Infrastructure IndustryTo get the most from foreign direct investment (FDI), developing countries should "abandon their incentives and regulations, and concentrate instead on strengthening their economic foundations", new research by global consulting firm McKinsey has shown.

Discussing what it called "the folly of incentives", McKinsey said governments made a mistake trying to entice FDI with costly tax breaks, import duty exemptions and land and power subsidies.

"Our evidence suggests that they are largely ineffective," it said. "In many cases, governments give away substantial sums for investments that would have been made anyway."

It said research showed developing countries should focus on building a strong infrastructure, including roads, power supplies and ports, if they wanted to attract export-oriented FDI.

A survey of 30 executives using outsourced labour in India ranked financial incentives after accessibility by air, the regulatory environment, the availability of trained workers and high-quality infrastructure, which was the most important factor.

However, there were often unintended consequences following incentivised foreign investment.

Costs could escalate and generous incentives could encourage overinvestment, as well as subsidise inefficient production.

Reg Rumney, a director of investment and empowerment consultancy Business Map, said the McKinsey findings were backed by local experience.

Infrastructure and a sound regulatory environment were considered more important than incentives.

"Investors need assurance that, if they invest, they will be safe from expropriation and will not face unfair competition."

Rumney said the "real incentives [for investment] are high economic growth, which we do not have enough of, market size and specific opportunities". 

In South Africa only limited financial incentives are offered to foreign investors.

The focus is rather on crowding infrastructure into industrial development zones, using the critical infrastructure fund to improve transport through investments of over R80 billion in the next decade.

Big investments do receive limited incentives in the form of tax breaks and small businesses can access grants.

However, these grants are increasingly targeted at research and development and technology oriented start-up companies.

But critics of the incentives policy said that if the country wanted to compete with other developing countries, it needed to match the more generous packages on offer elsewhere.

McKinsey argued that once FDI had been secured, it was a mistake for governments to restrict foreign operations to protect local companies.

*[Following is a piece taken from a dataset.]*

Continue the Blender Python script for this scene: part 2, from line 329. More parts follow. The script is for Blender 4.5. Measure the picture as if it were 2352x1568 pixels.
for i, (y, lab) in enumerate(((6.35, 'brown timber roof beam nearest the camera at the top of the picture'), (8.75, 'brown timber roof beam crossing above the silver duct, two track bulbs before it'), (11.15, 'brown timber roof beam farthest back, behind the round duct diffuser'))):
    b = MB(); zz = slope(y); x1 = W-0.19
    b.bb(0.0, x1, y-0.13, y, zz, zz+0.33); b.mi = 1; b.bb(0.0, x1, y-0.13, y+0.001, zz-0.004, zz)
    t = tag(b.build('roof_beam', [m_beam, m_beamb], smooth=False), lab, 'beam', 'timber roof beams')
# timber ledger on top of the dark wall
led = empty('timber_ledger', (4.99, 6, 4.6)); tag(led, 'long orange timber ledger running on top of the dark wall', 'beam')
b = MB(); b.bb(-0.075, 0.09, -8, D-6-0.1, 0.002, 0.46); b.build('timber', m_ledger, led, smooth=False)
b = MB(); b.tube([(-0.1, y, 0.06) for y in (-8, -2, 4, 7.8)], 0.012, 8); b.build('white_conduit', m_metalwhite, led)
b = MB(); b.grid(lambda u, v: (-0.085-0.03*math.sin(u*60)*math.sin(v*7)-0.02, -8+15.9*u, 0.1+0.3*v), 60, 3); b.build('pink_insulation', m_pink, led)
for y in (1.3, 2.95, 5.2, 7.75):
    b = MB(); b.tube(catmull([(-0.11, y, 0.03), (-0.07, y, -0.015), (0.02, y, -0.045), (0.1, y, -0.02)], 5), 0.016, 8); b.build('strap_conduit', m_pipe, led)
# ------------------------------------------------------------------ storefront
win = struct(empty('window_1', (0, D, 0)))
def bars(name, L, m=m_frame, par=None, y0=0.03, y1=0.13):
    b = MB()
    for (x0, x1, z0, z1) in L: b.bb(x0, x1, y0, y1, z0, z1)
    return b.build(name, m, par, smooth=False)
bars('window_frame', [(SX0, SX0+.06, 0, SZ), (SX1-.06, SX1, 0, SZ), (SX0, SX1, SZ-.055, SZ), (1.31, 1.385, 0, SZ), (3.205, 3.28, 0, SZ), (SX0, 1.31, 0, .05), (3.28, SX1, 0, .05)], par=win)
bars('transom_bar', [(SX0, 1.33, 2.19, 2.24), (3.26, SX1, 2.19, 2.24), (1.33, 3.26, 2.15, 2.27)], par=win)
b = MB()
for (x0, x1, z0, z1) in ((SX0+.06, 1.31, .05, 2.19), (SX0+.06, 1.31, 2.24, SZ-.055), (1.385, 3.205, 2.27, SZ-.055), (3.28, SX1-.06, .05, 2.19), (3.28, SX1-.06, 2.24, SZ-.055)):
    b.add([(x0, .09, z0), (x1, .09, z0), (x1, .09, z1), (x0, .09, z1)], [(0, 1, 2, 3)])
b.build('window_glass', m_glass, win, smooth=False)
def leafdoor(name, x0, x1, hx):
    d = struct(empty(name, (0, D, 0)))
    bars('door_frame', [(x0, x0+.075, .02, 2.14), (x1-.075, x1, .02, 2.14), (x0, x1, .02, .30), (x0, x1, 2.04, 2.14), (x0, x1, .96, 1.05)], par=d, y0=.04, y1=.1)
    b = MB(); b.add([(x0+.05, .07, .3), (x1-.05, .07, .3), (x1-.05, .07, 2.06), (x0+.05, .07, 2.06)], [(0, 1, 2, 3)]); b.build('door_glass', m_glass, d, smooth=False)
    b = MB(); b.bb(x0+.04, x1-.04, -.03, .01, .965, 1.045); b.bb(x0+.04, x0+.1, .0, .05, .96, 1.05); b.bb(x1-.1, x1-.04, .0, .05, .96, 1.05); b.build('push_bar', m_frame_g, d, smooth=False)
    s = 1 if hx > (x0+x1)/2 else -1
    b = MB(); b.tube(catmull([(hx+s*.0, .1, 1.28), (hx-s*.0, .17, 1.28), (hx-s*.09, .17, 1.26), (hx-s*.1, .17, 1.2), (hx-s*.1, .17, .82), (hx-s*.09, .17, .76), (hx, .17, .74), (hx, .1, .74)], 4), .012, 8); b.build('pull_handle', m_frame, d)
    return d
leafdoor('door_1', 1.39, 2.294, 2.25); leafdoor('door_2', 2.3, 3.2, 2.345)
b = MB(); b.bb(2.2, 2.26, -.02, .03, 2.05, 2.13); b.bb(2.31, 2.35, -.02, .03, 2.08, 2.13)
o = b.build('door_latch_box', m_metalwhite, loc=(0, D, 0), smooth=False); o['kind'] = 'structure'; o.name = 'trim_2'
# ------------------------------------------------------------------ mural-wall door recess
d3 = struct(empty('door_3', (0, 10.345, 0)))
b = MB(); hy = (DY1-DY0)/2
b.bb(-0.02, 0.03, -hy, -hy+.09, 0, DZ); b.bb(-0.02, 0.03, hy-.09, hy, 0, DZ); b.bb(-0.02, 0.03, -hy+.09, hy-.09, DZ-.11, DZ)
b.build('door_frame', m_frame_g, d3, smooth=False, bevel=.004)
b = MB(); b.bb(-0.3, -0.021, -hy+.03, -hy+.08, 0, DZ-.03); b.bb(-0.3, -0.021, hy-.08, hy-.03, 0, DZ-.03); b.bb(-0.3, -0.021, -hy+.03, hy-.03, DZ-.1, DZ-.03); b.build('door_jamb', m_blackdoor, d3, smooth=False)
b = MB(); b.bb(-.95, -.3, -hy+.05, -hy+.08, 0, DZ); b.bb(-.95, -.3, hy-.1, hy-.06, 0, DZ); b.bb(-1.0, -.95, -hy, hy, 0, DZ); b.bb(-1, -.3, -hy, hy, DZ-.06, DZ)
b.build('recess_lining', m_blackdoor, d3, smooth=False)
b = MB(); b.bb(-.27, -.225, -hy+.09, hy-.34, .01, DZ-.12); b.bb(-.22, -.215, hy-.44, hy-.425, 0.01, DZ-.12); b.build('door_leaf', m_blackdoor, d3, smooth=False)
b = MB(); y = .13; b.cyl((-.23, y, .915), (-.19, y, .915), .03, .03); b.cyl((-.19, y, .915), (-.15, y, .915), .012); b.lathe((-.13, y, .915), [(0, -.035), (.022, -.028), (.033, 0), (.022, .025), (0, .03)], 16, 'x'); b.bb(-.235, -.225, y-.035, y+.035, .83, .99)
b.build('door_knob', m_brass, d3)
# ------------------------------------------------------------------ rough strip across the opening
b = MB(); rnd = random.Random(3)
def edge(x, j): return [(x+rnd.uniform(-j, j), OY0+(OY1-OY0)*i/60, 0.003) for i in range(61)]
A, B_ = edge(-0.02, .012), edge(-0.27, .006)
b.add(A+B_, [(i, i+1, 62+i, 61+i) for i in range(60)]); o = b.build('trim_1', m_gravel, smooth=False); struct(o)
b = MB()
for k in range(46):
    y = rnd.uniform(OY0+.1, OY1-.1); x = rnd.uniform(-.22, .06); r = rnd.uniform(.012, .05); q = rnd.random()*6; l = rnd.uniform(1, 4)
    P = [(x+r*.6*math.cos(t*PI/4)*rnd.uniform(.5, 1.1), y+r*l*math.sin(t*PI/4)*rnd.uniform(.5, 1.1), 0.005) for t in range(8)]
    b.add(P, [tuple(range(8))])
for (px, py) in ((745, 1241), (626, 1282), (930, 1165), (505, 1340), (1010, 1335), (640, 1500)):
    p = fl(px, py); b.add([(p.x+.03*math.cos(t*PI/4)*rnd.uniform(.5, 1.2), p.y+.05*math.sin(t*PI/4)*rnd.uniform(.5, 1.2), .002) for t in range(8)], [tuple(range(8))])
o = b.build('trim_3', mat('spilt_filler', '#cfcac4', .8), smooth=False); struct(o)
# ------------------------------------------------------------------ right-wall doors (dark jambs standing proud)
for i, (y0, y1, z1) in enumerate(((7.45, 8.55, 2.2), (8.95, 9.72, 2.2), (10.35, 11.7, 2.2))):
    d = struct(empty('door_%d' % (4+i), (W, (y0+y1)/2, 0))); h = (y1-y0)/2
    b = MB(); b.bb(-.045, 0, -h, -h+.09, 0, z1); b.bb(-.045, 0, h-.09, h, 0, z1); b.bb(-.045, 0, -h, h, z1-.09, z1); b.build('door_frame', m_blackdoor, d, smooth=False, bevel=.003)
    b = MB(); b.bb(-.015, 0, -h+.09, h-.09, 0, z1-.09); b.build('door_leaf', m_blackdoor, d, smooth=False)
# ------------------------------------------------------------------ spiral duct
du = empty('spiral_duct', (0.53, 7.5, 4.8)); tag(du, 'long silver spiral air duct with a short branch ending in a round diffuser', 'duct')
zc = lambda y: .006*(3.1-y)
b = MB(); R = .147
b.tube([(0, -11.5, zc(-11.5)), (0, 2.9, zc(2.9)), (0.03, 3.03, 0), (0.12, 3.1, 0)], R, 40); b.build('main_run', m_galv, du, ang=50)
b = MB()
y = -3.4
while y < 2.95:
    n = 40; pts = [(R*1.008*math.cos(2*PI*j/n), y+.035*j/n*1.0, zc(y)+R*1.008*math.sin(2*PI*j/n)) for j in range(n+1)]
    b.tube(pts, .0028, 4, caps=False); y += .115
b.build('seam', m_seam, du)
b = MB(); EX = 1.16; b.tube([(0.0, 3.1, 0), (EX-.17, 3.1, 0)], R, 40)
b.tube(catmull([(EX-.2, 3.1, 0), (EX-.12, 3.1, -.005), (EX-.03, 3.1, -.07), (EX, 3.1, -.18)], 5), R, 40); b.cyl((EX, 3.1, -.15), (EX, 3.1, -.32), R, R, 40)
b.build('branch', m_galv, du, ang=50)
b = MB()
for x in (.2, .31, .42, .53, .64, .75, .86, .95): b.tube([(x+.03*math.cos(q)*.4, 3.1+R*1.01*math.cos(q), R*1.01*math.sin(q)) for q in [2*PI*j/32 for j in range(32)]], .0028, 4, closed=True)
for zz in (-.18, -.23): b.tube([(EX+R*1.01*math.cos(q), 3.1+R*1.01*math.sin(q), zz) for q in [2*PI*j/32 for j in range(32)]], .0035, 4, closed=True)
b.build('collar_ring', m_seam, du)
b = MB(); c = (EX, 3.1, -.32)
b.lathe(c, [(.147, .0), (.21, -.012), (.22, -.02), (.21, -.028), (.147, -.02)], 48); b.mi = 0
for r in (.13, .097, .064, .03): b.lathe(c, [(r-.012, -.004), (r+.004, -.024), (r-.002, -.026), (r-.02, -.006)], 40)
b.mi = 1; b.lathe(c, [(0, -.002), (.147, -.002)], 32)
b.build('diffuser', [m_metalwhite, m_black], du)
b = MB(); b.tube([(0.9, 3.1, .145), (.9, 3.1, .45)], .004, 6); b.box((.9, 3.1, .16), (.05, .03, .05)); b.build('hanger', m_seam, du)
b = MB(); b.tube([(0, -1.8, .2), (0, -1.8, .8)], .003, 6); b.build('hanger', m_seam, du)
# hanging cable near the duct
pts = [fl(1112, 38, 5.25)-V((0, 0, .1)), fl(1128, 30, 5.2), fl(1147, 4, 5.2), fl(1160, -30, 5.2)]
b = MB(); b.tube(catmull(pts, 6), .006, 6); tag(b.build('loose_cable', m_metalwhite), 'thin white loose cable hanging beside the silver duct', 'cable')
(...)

The most popular restrictions were local content and joint venture requirements, but executives said they would have sourced locally produced goods in any case and that joint ventures often made economic sense because of local market knowledge.

Forcing local firms to compete with foreigners was essential to "diffuse the impact of foreign investment", because without this the entry of foreign firms had little effect on inefficient domestic firms or productivity, McKinsey said.

Citing studies from Mexico, Brazil, China and India, McKinsey said that in 13 cases FDI had unambiguously helped the economy by raising productivity and output, "thereby raising national income while lowering prices and improving quality".

It "nearly always generated positive spillovers for the rest of the economy", the report said.